* _Given request_
Identify each line below containing the string "pixels" and copy it.
:: Available data ::
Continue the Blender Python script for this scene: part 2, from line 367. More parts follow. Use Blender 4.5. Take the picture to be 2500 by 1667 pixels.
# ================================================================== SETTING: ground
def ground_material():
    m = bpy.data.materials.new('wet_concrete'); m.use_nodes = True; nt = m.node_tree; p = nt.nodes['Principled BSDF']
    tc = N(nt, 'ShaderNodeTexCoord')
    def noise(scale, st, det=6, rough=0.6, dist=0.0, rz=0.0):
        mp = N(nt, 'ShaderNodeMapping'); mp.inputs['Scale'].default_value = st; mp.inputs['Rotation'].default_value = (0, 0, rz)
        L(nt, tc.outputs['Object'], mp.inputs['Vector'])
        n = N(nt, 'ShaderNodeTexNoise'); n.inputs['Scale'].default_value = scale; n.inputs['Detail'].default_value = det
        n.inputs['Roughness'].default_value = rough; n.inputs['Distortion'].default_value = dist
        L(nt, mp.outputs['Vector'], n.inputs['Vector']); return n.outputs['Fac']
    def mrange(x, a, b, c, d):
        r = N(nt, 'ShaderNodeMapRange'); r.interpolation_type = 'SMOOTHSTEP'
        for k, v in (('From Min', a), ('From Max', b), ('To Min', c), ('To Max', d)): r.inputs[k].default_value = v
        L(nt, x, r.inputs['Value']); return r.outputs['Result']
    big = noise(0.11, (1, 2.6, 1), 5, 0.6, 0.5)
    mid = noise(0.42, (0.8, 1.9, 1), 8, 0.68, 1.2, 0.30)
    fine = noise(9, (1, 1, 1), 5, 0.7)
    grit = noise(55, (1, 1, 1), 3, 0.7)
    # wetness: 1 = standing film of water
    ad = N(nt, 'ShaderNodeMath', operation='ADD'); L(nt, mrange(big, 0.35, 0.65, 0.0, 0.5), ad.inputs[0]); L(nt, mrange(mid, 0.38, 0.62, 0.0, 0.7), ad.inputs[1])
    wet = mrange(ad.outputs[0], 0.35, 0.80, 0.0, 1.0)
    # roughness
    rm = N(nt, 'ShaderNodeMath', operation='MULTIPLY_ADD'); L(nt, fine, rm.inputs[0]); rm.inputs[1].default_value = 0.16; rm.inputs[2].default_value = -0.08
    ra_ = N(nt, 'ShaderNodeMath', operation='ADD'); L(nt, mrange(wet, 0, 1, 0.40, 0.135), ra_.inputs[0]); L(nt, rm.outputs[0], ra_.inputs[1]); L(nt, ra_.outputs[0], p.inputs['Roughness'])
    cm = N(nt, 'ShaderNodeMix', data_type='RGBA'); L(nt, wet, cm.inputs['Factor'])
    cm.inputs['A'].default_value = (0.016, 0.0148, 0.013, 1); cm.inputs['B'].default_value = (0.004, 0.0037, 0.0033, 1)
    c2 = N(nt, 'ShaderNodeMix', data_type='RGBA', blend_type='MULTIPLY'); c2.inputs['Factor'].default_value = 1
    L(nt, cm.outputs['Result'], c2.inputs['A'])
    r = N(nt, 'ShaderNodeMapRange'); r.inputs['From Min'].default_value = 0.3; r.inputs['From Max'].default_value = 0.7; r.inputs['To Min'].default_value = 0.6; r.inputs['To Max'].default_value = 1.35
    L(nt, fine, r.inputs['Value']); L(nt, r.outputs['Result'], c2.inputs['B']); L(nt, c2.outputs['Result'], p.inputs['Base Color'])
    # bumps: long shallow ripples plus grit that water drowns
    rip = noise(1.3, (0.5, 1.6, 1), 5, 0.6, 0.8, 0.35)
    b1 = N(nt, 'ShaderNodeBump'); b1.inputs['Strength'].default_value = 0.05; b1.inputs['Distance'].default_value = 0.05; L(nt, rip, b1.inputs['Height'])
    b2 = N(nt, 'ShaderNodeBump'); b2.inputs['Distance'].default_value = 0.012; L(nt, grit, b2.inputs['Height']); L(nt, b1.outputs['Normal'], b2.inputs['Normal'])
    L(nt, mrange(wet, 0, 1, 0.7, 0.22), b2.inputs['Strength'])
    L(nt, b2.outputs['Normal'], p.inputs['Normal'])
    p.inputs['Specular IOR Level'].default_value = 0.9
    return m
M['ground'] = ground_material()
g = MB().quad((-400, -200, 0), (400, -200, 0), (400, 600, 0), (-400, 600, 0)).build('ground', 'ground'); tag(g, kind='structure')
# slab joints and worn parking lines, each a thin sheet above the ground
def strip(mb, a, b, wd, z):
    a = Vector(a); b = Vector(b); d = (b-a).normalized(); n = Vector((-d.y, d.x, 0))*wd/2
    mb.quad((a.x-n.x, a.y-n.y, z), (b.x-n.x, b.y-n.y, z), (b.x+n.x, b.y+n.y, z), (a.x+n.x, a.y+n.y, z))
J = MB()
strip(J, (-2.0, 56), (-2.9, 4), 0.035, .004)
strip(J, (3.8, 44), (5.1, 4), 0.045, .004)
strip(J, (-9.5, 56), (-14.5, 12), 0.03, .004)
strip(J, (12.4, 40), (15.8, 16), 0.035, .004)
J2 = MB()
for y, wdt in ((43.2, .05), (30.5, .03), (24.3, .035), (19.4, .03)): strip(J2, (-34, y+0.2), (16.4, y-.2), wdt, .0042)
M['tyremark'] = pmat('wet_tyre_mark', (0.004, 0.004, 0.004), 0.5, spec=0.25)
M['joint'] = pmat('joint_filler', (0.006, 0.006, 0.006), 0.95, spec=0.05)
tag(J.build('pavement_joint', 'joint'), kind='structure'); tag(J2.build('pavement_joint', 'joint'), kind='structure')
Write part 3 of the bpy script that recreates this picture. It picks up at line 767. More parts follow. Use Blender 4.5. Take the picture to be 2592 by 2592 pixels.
:::
* _Complete answer_
Continue the Blender Python script for this scene: part 2, from line 367. More parts follow. Use Blender 4.5. Take the picture to be 2500 by 1667 pixels.
Write part 3 of the bpy script that recreates this picture. It picks up at line 767. More parts follow. Use Blender 4.5. Take the picture to be 2592 by 2592 pixels.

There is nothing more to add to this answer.